OPPORTUNITIES: Consolidation goes into effect July 1, 2020, and Currall says it represents a golden opportunity for USF to make the academic boundaries between USF’s campuses “much more permeable.” Students at all three campuses will have greater access to the academic programs of their choice — along with more study abroad and career counseling options. That should be a big boost to USF’s marketing, recruiting and retention efforts and help it offset the enrollment challenges brought by the strong economy.
Also in 2020, USF will continue to position itself as a business-friendly and entrepreneurial university, partnering with Jabil, one of the largest employers in the Tampa Bay region, on the new USF Jabil Innovation Institute. Founded by a $1 million donation from Jabil, the institute will “promote innovation and commercialize new discoveries,” Currall says. The institute aims to develop talent in cooperation with USF’s College of Engineering and Muma College of Business, to ensure USF continues to produce graduates who have the necessary skills to satisfy a talent-hungry labor market.

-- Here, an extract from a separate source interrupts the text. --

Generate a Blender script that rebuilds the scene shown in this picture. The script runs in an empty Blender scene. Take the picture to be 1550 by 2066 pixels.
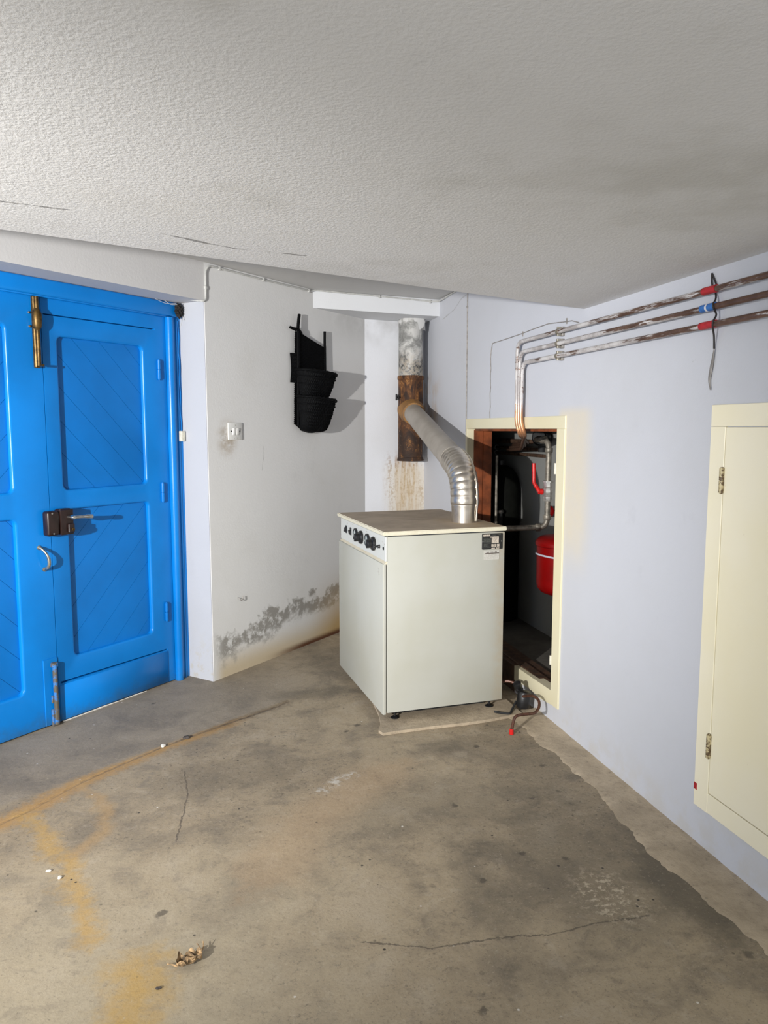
import bpy, bmesh, math, random
from mathutils import Vector, Matrix
random.seed(7)
SC = bpy.context.scene
COL = SC.collection
sin, cos, PI = math.sin, math.cos, math.pi
R = math.radians

# ------------------------------------------------------------------ camera
cam_d = bpy.data.cameras.new('camera')
cam = bpy.data.objects.new('camera', cam_d); COL.objects.link(cam)
cam.location = (0, 0, 1.5)
cam.rotation_euler = (R(90 - 6.292), 0, R(-13.481))
cam_d.sensor_fit = 'VERTICAL'; cam_d.sensor_height = 36.0
cam_d.lens = 36.0 * 1526.3 / 2066
cam_d.clip_start = 0.02
SC.camera = cam

# ------------------------------------------------------------------ light
w = bpy.data.worlds.new('daylight'); SC.world = w; w.use_nodes = True
bgn = w.node_tree.nodes['Background']
bgn.inputs[0].default_value = (0.86, 0.92, 1.0, 1); bgn.inputs[1].default_value = 1.15
SC.view_settings.view_transform = 'Standard'; SC.view_settings.look = 'None'
SC.view_settings.exposure = 0.0; SC.view_settings.gamma = 1.0
SC.view_settings.use_curve_mapping = False

def aim(o, tgt):
    o.rotation_euler = (Vector(tgt) - o.location).to_track_quat('-Z', 'Y').to_euler()
# hand lamp held left of the camera
sp = bpy.data.lights.new('work_lamp_light', 'SPOT'); so = bpy.data.objects.new('work_lamp_light', sp); COL.objects.link(so)
so.location = (-2.2, -0.2, 1.66); sp.energy = 1460; sp.color = (1.0, 0.985, 0.96)
sp.shadow_soft_size = 0.035; sp.spot_size = R(71); sp.spot_blend = 1.0
aim(so, (0.85, 5.3, 1.10))
# daylight from the open entrance behind the camera
ar = bpy.data.lights.new('entrance_daylight', 'AREA'); ao = bpy.data.objects.new('entrance_daylight', ar); COL.objects.link(ao)
ar.shape = 'RECTANGLE'; ar.size = 3.0; ar.size_y = 1.7; ar.energy = 66; ar.color = (0.90, 0.95, 1.0)
ao.location = (-2.6, -1.2, 1.0); aim(ao, (1.2, 2.6, 0.8))

# ------------------------------------------------------------------ mesh helpers
class B:
    def __init__(s): s.bm = bmesh.new()
    def box(s, x0, x1, y0, y1, z0, z1, bev=0.0, seg=1, M=None):
        m = Matrix.Translation(((x0+x1)/2, (y0+y1)/2, (z0+z1)/2)) @ Matrix.Diagonal((abs(x1-x0), abs(y1-y0), abs(z1-z0), 1))
        if M: m = M @ m
        r = bmesh.ops.create_cube(s.bm, size=1, matrix=m)
        if bev > 0:
            es = list({e for v in r['verts'] for e in v.link_edges})
            bmesh.ops.bevel(s.bm, geom=es, offset=bev, segments=seg, affect='EDGES', profile=0.5)
        return s
    def tube(s, pts, r, seg=12, cap=True, closed=False):
        pts = [Vector(p) for p in pts]; n = len(pts)
        rs = r if isinstance(r, (list, tuple)) else [r]*n
        rings = []; t0 = None; up = None
        for i in range(n):
            a = pts[(i-1) % n] if (i > 0 or closed) else pts[i]
            b = pts[(i+1) % n] if (i < n-1 or closed) else pts[i]
            t = (b-a).normalized()
            if up is None:
                up = t.orthogonal().normalized()
            else:
                up = (up - t*up.dot(t))
                up = up.normalized() if up.length > 1e-6 else t.orthogonal().normalized()
            v = t.cross(up)
            rings.append([s.bm.verts.new(pts[i] + rs[i]*(cos(2*PI*k/seg)*up + sin(2*PI*k/seg)*v)) for k in range(seg)])
        m = n if closed else n-1
        for i in range(m):
            A, Bq = rings[i], rings[(i+1) % n]
            for k in range(seg):
                s.bm.faces.new((A[k], A[(k+1) % seg], Bq[(k+1) % seg], Bq[k]))
        if cap and not closed:
            s.bm.faces.new(list(reversed(rings[0]))); s.bm.faces.new(rings[-1])
        return s
    def lathe(s, prof, M=None, seg=24):
        # prof: (r, z) pairs, axis z
        M = M or Matrix()
        rings = []
        for r, z in prof:
            rings.append([s.bm.verts.new(M @ Vector((max(r, 1e-5)*cos(2*PI*k/seg), max(r, 1e-5)*sin(2*PI*k/seg), z))) for k in range(seg)])
        for A, Bq in zip(rings, rings[1:]):
            for k in range(seg):
                s.bm.faces.new((A[k], A[(k+1) % seg], Bq[(k+1) % seg], Bq[k]))
        s.bm.faces.new(list(reversed(rings[0]))); s.bm.faces.new(rings[-1])
        return s
    def prism(s, poly, z0, z1, M=None):
        M = M or Matrix()
        a = [s.bm.verts.new(M @ Vector((x, y, z0))) for x, y in poly]
        b = [s.bm.verts.new(M @ Vector((x, y, z1))) for x, y in poly]
        n = len(poly)
        s.bm.faces.new(list(reversed(a))); s.bm.faces.new(b)
        for i in range(n):
            s.bm.faces.new((a[i], a[(i+1) % n], b[(i+1) % n], b[i]))
        return s
    def grid(s, f, nu, nv, closed_u=False):
        g = [[s.bm.verts.new(f(i/nu, j/nv)) for j in range(nv+1)] for i in range(nu+1)]
        for i in range(nu):
            for j in range(nv):
                s.bm.faces.new((g[i][j], g[i+1][j], g[i+1][j+1], g[i][j+1]))
        return s
    def plate(s, outer, holes, y0, y1, rim=0.007):
        # upright board in the local x-z plane, front face at y0, holes with a rounded-over rim
        bm = s.bm
        def loop(poly, y): return [bm.verts.new((x, y, z)) for x, z in poly]
        o0, o1 = loop(outer, y0), loop(outer, y1)
        es = []
        def edges(l):
            return [bm.edges.new((l[i], l[(i+1) % len(l)])) for i in range(len(l))]
        es += edges(o0)
        n = len(outer)
        for i in range(n): bm.faces.new((o0[i], o0[(i+1) % n], o1[(i+1) % n], o1[i]))
        rim0 = rim
        for h in holes:
            rim = rim0 if len(h) > 4 else 0.0008
            big = offset_poly(h, rim); l0 = loop(big, y0); es += edges(l0); prev = l0; m = len(h)
            for k in range(1, 4):
                a = PI/2*k/3
                l = loop(offset_poly(h, rim*(1-sin(a))), y0 + rim*(1-cos(a)))
                for i in range(m): bm.faces.new((prev[i], prev[(i+1) % m], l[(i+1) % m], l[i]))
                prev = l
            l = loop(h, y1)
            for i in range(m): bm.faces.new((prev[i], prev[(i+1) % m], l[(i+1) % m], l[i]))
        bmesh.ops.triangle_fill(bm, use_beauty=True, use_dissolve=False, edges=es)
        return s
    def build(s, name, mat, parent=None, smooth=35, M=None):
        bm = s.bm
        if M: bm.transform(M)
        bmesh.ops.recalc_face_normals(bm, faces=bm.faces[:])
        lim = R(smooth)
        for f in bm.faces: f.smooth = smooth > 0
        for e in bm.edges:
            if len(e.link_faces) == 2 and e.calc_face_angle(0) > lim: e.smooth = False
        me = bpy.data.meshes.new(name); bm.to_mesh(me); bm.free()
        o = bpy.data.objects.new(name, me); COL.objects.link(o)
        if mat: me.materials.append(mat)
        if parent: o.parent = parent
        return o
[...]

THREATS: “The perennial question of the adequacy of state financial support” is USF’s biggest threat, Currall says. “To what degree is the state going to continue to support us?” Currall, who came to USF from Southern Methodist University, where he was provost and vice president of academic affairs, also says the strong economy, counterintuitively, presents a challenge. There’s more than a kernel of truth to the notion, he says, that enrollment tends to decrease when times are good. “I have seen that firsthand,” he says. “The older students who might be deciding whether to go back and get an MBA or some other degree, they’re less likely to go back. If the economy is weak, they’re more likely to go back and invest in their own human capital.”